College football recruiting is nuts. Recruiters hit high school games across the country every Friday night and Saturday afternoon, but now they’ve taken the prospect of finding new players to a whole new level.
“Bunchie is a kid that comes around once every 10 years,” Los Angeles-based trainer Mike Evans told ESPN.
But that’s because Maxwell “Bunchie” Young is 10 years old. That’s right, 10.
Despite his age, Bunchie already has scholarship offers from Illinois and one mystery Pac-12 team, according to Evans, who trains more than 150 youth athletes at his LacedFacts Training center in Norwalk, California, a suburb of Los Angeles. It’s only a matter of time, he says, before college coaches all over the country know who Young is, along with discovering several of the other kids he works with at his facility.
Kids like Havon Finney Jr., who, at 9 years old, has an offer from Nevada and an Instagram following of nearly 22,000. Kaleb Herndon, 6, doesn’t have any scholarship offers, but Evans insists he has schools looking at him already because “he looks like a 9-year-old” and his parents are 6-foot-1 and 6-foot-7.
The buy-in isn’t widespread — why would a coach spend time recruiting a kid who can’t sign a letter of intent for another decade? — but Evans said that’s changing.

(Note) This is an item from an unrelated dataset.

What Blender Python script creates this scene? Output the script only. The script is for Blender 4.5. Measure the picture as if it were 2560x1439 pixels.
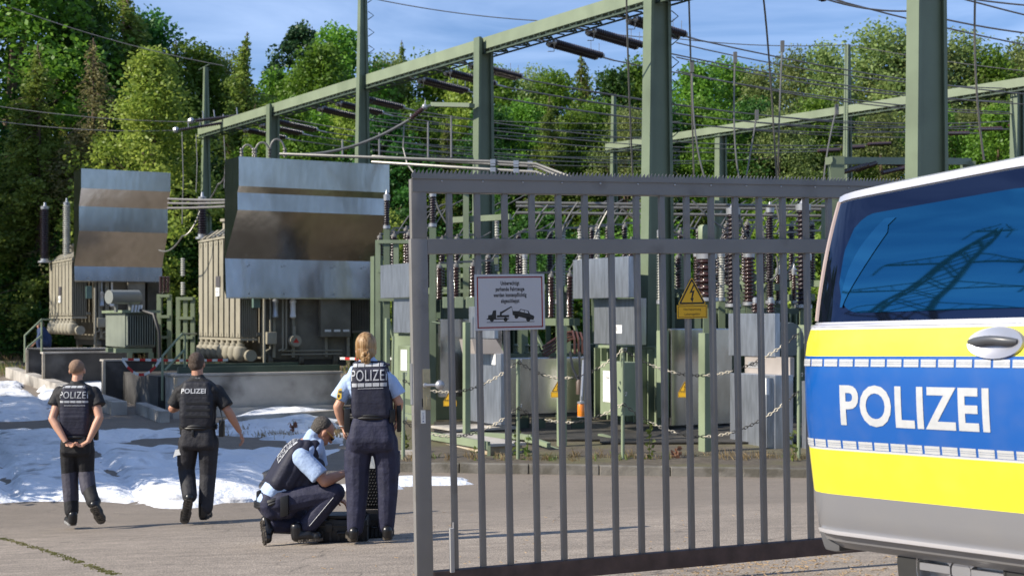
import bpy, bmesh, math, random
from mathutils import Vector, Matrix, noise
from mathutils.bvhtree import BVHTree
R = math.radians
for _o in list(bpy.data.objects): bpy.data.objects.remove(_o)
SC = bpy.context.scene
COL = SC.collection
# ---------------------------------------------------------------- camera
F = 3556.0; HZ = 800.0; CH = 2.3
cam = bpy.data.cameras.new('camera'); camo = bpy.data.objects.new('camera', cam); COL.objects.link(camo)
camo.location = (0, 0, CH); camo.rotation_euler = (R(90), 0, 0)
cam.sensor_width = 36; cam.lens = 36*F/2560; cam.shift_y = (HZ-719.5)/2560
cam.clip_start = .1; cam.clip_end = 3000
SC.camera = camo
cam.dof.use_dof = True; cam.dof.focus_distance = 9.3; cam.dof.aperture_fstop = 5.0
SC.cycles.diffuse_bounces = 2
# ---------------------------------------------------------------- light
SUN_EL = 34.0; SUN_DIR = Vector((-.94, -.34, 0)).normalized()
sv = Vector((SUN_DIR.x*math.cos(R(SUN_EL)), SUN_DIR.y*math.cos(R(SUN_EL)), math.sin(R(SUN_EL))))
sun = bpy.data.lights.new('sun', 'SUN'); suno = bpy.data.objects.new('sun', sun); COL.objects.link(suno)
sun.energy = 5.0; sun.angle = R(.5); sun.color = (1, .92, .79)
suno.rotation_euler = sv.to_track_quat('Z', 'Y').to_euler()
W = bpy.data.worlds.new('World'); SC.world = W; W.use_nodes = True
def nd(nt, typ, **kw):
    n = nt.nodes.new(typ)
    for k, v in kw.items():
        if k in n.inputs and not hasattr(n, k): n.inputs[k].default_value = v
        else: setattr(n, k, v)
    return n
nt = W.node_tree; nt.nodes.clear()
wo = nd(nt, 'ShaderNodeOutputWorld'); bg = nd(nt, 'ShaderNodeBackground'); bg.inputs[1].default_value = .058
sky = nd(nt, 'ShaderNodeTexSky', sky_type='NISHITA', sun_disc=False)
sky.sun_elevation = R(SUN_EL); sky.sun_rotation = math.atan2(sv.x, sv.y)
sky.air_density = 1.0; sky.dust_density = .35; sky.ozone_density = 3.2
tc = nd(nt, 'ShaderNodeTexCoord'); mp = nd(nt, 'ShaderNodeMapping'); mp.inputs['Scale'].default_value = (1.3, 1.3, 7)
mp.inputs['Rotation'].default_value = (0, R(12), 0)
nz = nd(nt, 'ShaderNodeTexNoise'); nz.inputs['Scale'].default_value = 2.6; nz.inputs['Detail'].default_value = 7; nz.inputs['Roughness'].default_value = .55
nz.inputs['Distortion'].default_value = .6
rp = nd(nt, 'ShaderNodeMapRange'); rp.inputs[1].default_value = .36; rp.inputs[2].default_value = .78; rp.inputs[3].default_value = .04; rp.inputs[4].default_value = .62
mx = nd(nt, 'ShaderNodeMix', data_type='RGBA'); mx.inputs[7].default_value = (10.5, 13.2, 18.5, 1)
L = nt.links.new
L(tc.outputs['Generated'], mp.inputs[0]); L(mp.outputs[0], nz.inputs['Vector']); L(nz.outputs[0], rp.inputs[0])
tint = nd(nt, 'ShaderNodeVectorMath', operation='MULTIPLY'); tint.inputs[1].default_value = (.95, 1.22, 1.62); L(sky.outputs[0], tint.inputs[0])
L(rp.outputs[0], mx.inputs[0]); L(tint.outputs[0], mx.inputs[6]); L(mx.outputs[2], bg.inputs[0]); L(bg.outputs[0], wo.inputs[0])
SC.view_settings.view_transform = 'Standard'; SC.view_settings.look = 'None'
SC.view_settings.exposure = 0.52; SC.view_settings.gamma = 1
# ---------------------------------------------------------------- helpers
def P(px, py, Y): return Vector(((px-1280)*Y/F, Y, CH+(HZ-py)*Y/F))
def gz(x, y):
    ye = y if y > 5.5 else 5.5-.25*(5.5-y)
    a = .80-.078*(ye-7.68)+.035*max(-9, min(9, x))
    b = min(.037*(y-18), 1.12)
    return .5*(a+b+math.sqrt((a-b)**2+.012))
def PG(px, Y, dz=0):
    x = (px-1280)*Y/F
    return Vector((x, Y, gz(x, Y)+dz))
MATS = {}
def mat(name, col, rough=.6, metal=0, var=.12, vs=3.0, bump=0, bs=20, spec=.5, coat=0, detail=4, col2=None, v2=(.45, .6), s2=None, stretch=None, bd=.02):
    if name in MATS: return MATS[name]
    m = bpy.data.materials.new(name); m.use_nodes = True; t = m.node_tree; b = t.nodes['Principled BSDF']; l = t.links.new
    b.inputs['Roughness'].default_value = rough; b.inputs['Metallic'].default_value = metal
    b.inputs['Specular IOR Level'].default_value = spec; b.inputs['Coat Weight'].default_value = coat
    g = nd(t, 'ShaderNodeNewGeometry'); vec = g.outputs['Position']
    if stretch:
        q = nd(t, 'ShaderNodeMapping'); q.inputs['Scale'].default_value = stretch; l(vec, q.inputs[0]); vec = q.outputs[0]
    n = nd(t, 'ShaderNodeTexNoise'); n.inputs['Scale'].default_value = vs; n.inputs['Detail'].default_value = detail; l(vec, n.inputs['Vector'])
    r = nd(t, 'ShaderNodeMapRange'); r.inputs[1].default_value = .3; r.inputs[2].default_value = .7
    r.inputs[3].default_value = 1-var; r.inputs[4].default_value = 1+var; l(n.outputs[0], r.inputs[0])
    h = nd(t, 'ShaderNodeVectorMath', operation='SCALE'); h.inputs[0].default_value = col[:3]; l(r.outputs[0], h.inputs['Scale'])
    out = h.outputs[0]
    if col2:
        n2 = nd(t, 'ShaderNodeTexNoise'); n2.inputs['Scale'].default_value = s2 or vs*.4; n2.inputs['Detail'].default_value = 6; l(vec, n2.inputs['Vector'])
        r2 = nd(t, 'ShaderNodeMapRange'); r2.inputs[1].default_value = v2[0]; r2.inputs[2].default_value = v2[1]; l(n2.outputs[0], r2.inputs[0])
        k = nd(t, 'ShaderNodeMix', data_type='RGBA'); k.inputs[7].default_value = (*col2[:3], 1); l(r2.outputs[0], k.inputs[0]); l(out, k.inputs[6]); out = k.outputs[2]
    l(out, b.inputs['Base Color'])
    if bump:
        n3 = nd(t, 'ShaderNodeTexNoise'); n3.inputs['Scale'].default_value = bs; n3.inputs['Detail'].default_value = 3; l(vec, n3.inputs['Vector'])
        bb = nd(t, 'ShaderNodeBump'); bb.inputs['Strength'].default_value = bump; bb.inputs['Distance'].default_value = bd
        l(n3.outputs[0], bb.inputs['Height']); l(bb.outputs[0], b.inputs['Normal'])
    MATS[name] = m; return m
def leafmat(name, c1, c2, tr=.35):
    m = bpy.data.materials.new(name); m.use_nodes = True; t = m.node_tree; t.nodes.clear(); l = t.links.new
    o = nd(t, 'ShaderNodeOutputMaterial'); g = nd(t, 'ShaderNodeNewGeometry')
    oi = nd(t, 'ShaderNodeObjectInfo')
    k = nd(t, 'ShaderNodeMix', data_type='RGBA'); k.inputs[6].default_value = (*c1, 1); k.inputs[7].default_value = (*c2, 1); pn = nd(t, 'ShaderNodeTexNoise'); pn.inputs['Scale'].default_value = .9; pn.inputs['Detail'].default_value = 2; l(g.outputs['Position'], pn.inputs['Vector'])
    ma = nd(t, 'ShaderNodeMath', operation='MULTIPLY_ADD'); ma.inputs[1].default_value = .45; l(g.outputs['Random Per Island'], ma.inputs[0])
    mb_ = nd(t, 'ShaderNodeMapRange'); mb_.inputs[1].default_value = .35; mb_.inputs[2].default_value = .65; mb_.inputs[4].default_value = .55; l(pn.outputs[0], mb_.inputs[0]); l(mb_.outputs[0], ma.inputs[2]); l(ma.outputs[0], k.inputs[0])
    hs = nd(t, 'ShaderNodeHueSaturation'); mr = nd(t, 'ShaderNodeMapRange'); mr.inputs[3].default_value = .7; mr.inputs[4].default_value = 1.3
    l(oi.outputs['Random'], mr.inputs[0]); l(mr.outputs[0], hs.inputs['Value']); l(k.outputs[2], hs.inputs['Color'])
    mr2 = nd(t, 'ShaderNodeMapRange'); mr2.inputs[3].default_value = .485; mr2.inputs[4].default_value = .515; l(oi.outputs['Random'], mr2.inputs[0]); l(mr2.outputs[0], hs.inputs['Hue'])
    d = nd(t, 'ShaderNodeBsdfPrincipled'); d.inputs['Roughness'].default_value = .5; d.inputs['Specular IOR Level'].default_value = .35; l(hs.outputs[0], d.inputs['Base Color'])
    tb = nd(t, 'ShaderNodeBsdfTranslucent'); l(hs.outputs[0], tb.inputs[0])
    ms = nd(t, 'ShaderNodeMixShader'); ms.inputs[0].default_value = tr+.1; l(d.outputs[0], ms.inputs[1]); l(tb.outputs[0], ms.inputs[2]); l(ms.outputs[0], o.inputs[0])
    MATS[name] = m; return m
TM = {}                                   # object -> matrix of its thing
def tag(o, label=None, cat=None, group=None, kind=None):
    if label: o['label'] = label
    if cat: o['category'] = cat
    if group: o['group'] = group
    if kind: o['kind'] = kind
    return o
def thing(name, label, cat, M=None, group=None):
    M = M if M is not None else Matrix()
    if isinstance(M, (Vector, tuple)): M = Matrix.Translation(M)
    o = bpy.data.objects.new(name, None); COL.objects.link(o); o.matrix_world = M; o.empty_display_size = .2
    TM[o.name] = M.copy()
    return tag(o, label, cat, group)
def frame(x, y, z, deg, pitch=0): return Matrix.Translation((x, y, z)) @ Matrix.Rotation(R(deg), 4, 'Z') @ Matrix.Rotation(pitch, 4, 'Y')
def basis(a, b, up=Vector((0, 0, 1))):
    d = (b-a).normalized(); s = d.cross(up)
    if s.length < 1e-4: s = d.cross(Vector((0, 1, 0)))
    s.normalize(); return d, s, s.cross(d)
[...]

“A lot of these schools are not hip to it yet because you still have a lot of old-school coaches at programs,” he said. “It’s the new wave that’s going to change things. It’s people who came from the computer era and the social media age that are going to change things. We’re the first to do what we’re doing where kids are getting official offers.”
Bunchie made a video when he was 9. It’s gotten more than 1 million views on YouTube.
How soon until recruiters are hanging around delivery rooms, handing out their cards?